* begin *

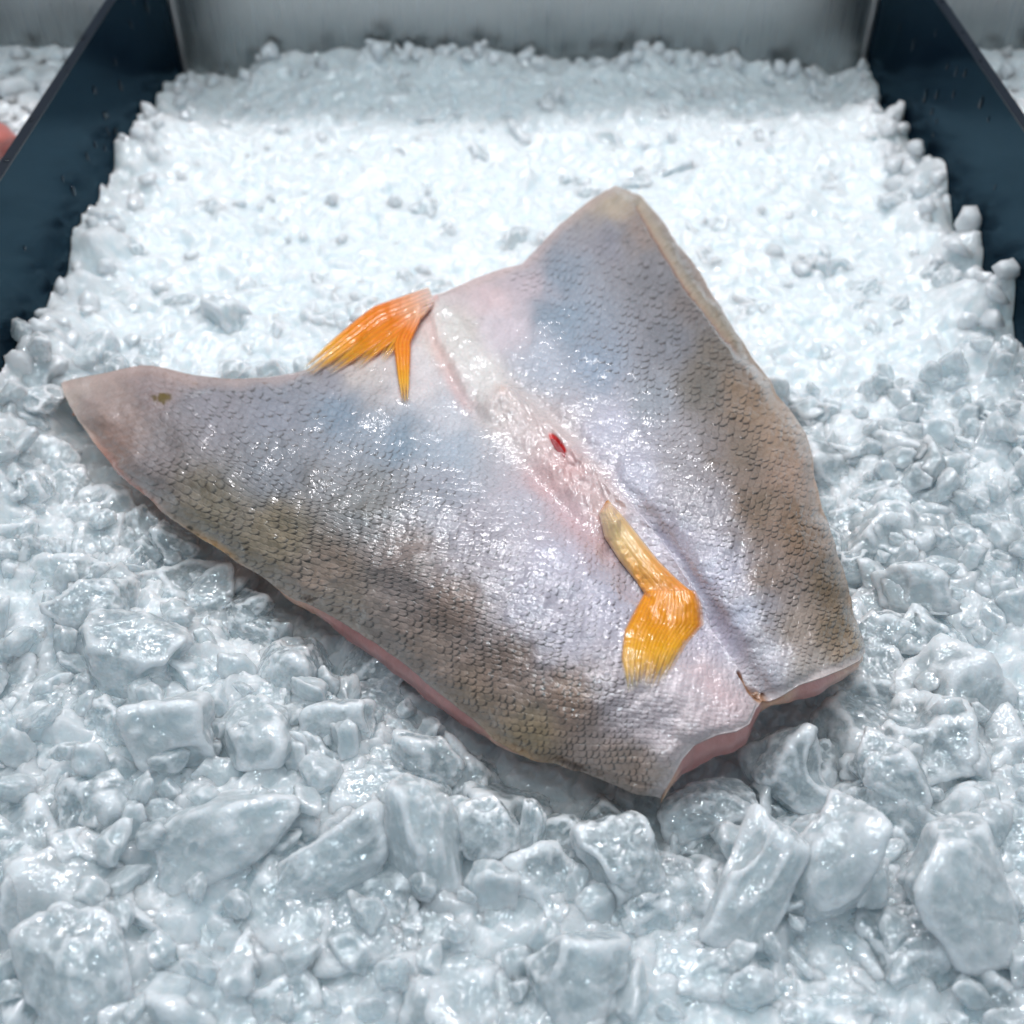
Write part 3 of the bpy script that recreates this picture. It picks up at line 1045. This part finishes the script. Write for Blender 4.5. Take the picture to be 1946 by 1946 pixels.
def blade(name, root, via, tip, w0, w1, w2, lift0, rays, parent, fade0=0.72):
    c = curve([root, via, tip], 1.0, 40)
    d = np.gradient(c, axis=0)
    nrm = np.stack([-d[:, 1], d[:, 0]], 1) / (np.hypot(d[:, 0], d[:, 1])[:, None] + 1e-9)
    q = np.linspace(0, 1, 40)
    w = np.interp(q, [0, 0.5, 1], [w0, w1, w2])[:, None] / 2
    lf, rt = c + nrm * w, c - nrm * w
    return sheet(name, [tuple(p) for p in lf[::3]] + [tuple(lf[-1])], [tuple(p) for p in rt[::3]] + [tuple(rt[-1])],
                 lambda u, v: 0.0006 + (lift0 + 0.0022 * np.sqrt(np.clip(1 - (2 * u - 1) ** 2, 0, 1))) * (1 - 0.75 * v) * smooth(-0.05, 0.12, v),
                 0.00025,
                 lambda u, v, ph: rayshade(mixc(PEL, v), ph, 0.30),
                 lambda u, v: np.clip(1 - smooth(fade0, 1.0, v + 0.08 * np.sin(u * 21)) * 0.97, 0.02, 1) * (0.25 + 0.75 * smooth(0.0, 0.14, u) * smooth(0.0, 0.14, 1 - u)),
                 nu=50, nv=110, rays=rays, end_ragged=12.0, parent=parent)


pel = blade('pelvic_fin', (820, 560), (720, 598), (586, 702), 34, 42, 30, 0.0038, 5, fish, 0.74)
blade('fin_ray', (816, 568), (736, 618), (626, 700), 30, 40, 26, 0.0030, 4, pel, 0.66)
blade('fin_ray', (812, 574), (752, 622), (676, 690), 28, 38, 24, 0.0024, 4, pel, 0.58)
blade('fin_ray', (808, 580), (766, 622), (728, 678), 26, 32, 18, 0.0020, 3, pel, 0.58)
blade('fin_finger', (802, 572), (764, 648), (769, 756), 26, 34, 16, 0.0022, 4, pel, 0.88)
# red vent
vu = np.linspace(0, 2 * np.pi, 28, endpoint=False)
vr = np.linspace(0.06, 1, 9)
ca_, sa_ = math.cos(math.radians(52)), math.sin(math.radians(52))
vx = (1053 * K + np.outer(vr, np.cos(vu)) * 22 * ca_ - np.outer(vr, np.sin(vu)) * 5.5 * sa_)
vy = (845 * K + np.outer(vr, np.cos(vu)) * 22 * sa_ + np.outer(vr, np.sin(vu)) * 5.5 * ca_)
vz = skin_z(vx, vy) + 0.0004 * (1 - vr[:, None] ** 2) - 0.0001
vi = np.arange(vx.size).reshape(vx.shape)
vq = np.stack([vi[:-1], vi[1:], np.roll(vi[1:], -1, 1), np.roll(vi[:-1], -1, 1)], -1).reshape(-1, 4)
fish_part('vent', new_mesh('vent', unproject(vx, vy, vz).reshape(-1, 3), vq), M_VENT)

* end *

> **TASK DETAILS**: Write out each line again precisely as it appears, skipping every picture.

> **WORKED ANSWER**:
Write part 3 of the bpy script that recreates this picture. It picks up at line 1045. This part finishes the script. Write for Blender 4.5. Take the picture to be 1946 by 1946 pixels.
def blade(name, root, via, tip, w0, w1, w2, lift0, rays, parent, fade0=0.72):
    c = curve([root, via, tip], 1.0, 40)
    d = np.gradient(c, axis=0)
    nrm = np.stack([-d[:, 1], d[:, 0]], 1) / (np.hypot(d[:, 0], d[:, 1])[:, None] + 1e-9)
    q = np.linspace(0, 1, 40)
    w = np.interp(q, [0, 0.5, 1], [w0, w1, w2])[:, None] / 2
    lf, rt = c + nrm * w, c - nrm * w
    return sheet(name, [tuple(p) for p in lf[::3]] + [tuple(lf[-1])], [tuple(p) for p in rt[::3]] + [tuple(rt[-1])],
                 lambda u, v: 0.0006 + (lift0 + 0.0022 * np.sqrt(np.clip(1 - (2 * u - 1) ** 2, 0, 1))) * (1 - 0.75 * v) * smooth(-0.05, 0.12, v),
                 0.00025,
                 lambda u, v, ph: rayshade(mixc(PEL, v), ph, 0.30),
                 lambda u, v: np.clip(1 - smooth(fade0, 1.0, v + 0.08 * np.sin(u * 21)) * 0.97, 0.02, 1) * (0.25 + 0.75 * smooth(0.0, 0.14, u) * smooth(0.0, 0.14, 1 - u)),
                 nu=50, nv=110, rays=rays, end_ragged=12.0, parent=parent)


pel = blade('pelvic_fin', (820, 560), (720, 598), (586, 702), 34, 42, 30, 0.0038, 5, fish, 0.74)
blade('fin_ray', (816, 568), (736, 618), (626, 700), 30, 40, 26, 0.0030, 4, pel, 0.66)
blade('fin_ray', (812, 574), (752, 622), (676, 690), 28, 38, 24, 0.0024, 4, pel, 0.58)
blade('fin_ray', (808, 580), (766, 622), (728, 678), 26, 32, 18, 0.0020, 3, pel, 0.58)
blade('fin_finger', (802, 572), (764, 648), (769, 756), 26, 34, 16, 0.0022, 4, pel, 0.88)
# red vent
vu = np.linspace(0, 2 * np.pi, 28, endpoint=False)
vr = np.linspace(0.06, 1, 9)
ca_, sa_ = math.cos(math.radians(52)), math.sin(math.radians(52))
vx = (1053 * K + np.outer(vr, np.cos(vu)) * 22 * ca_ - np.outer(vr, np.sin(vu)) * 5.5 * sa_)
vy = (845 * K + np.outer(vr, np.cos(vu)) * 22 * sa_ + np.outer(vr, np.sin(vu)) * 5.5 * ca_)
vz = skin_z(vx, vy) + 0.0004 * (1 - vr[:, None] ** 2) - 0.0001
vi = np.arange(vx.size).reshape(vx.shape)
vq = np.stack([vi[:-1], vi[1:], np.roll(vi[1:], -1, 1), np.roll(vi[:-1], -1, 1)], -1).reshape(-1, 4)
fish_part('vent', new_mesh('vent', unproject(vx, vy, vz).reshape(-1, 3), vq), M_VENT)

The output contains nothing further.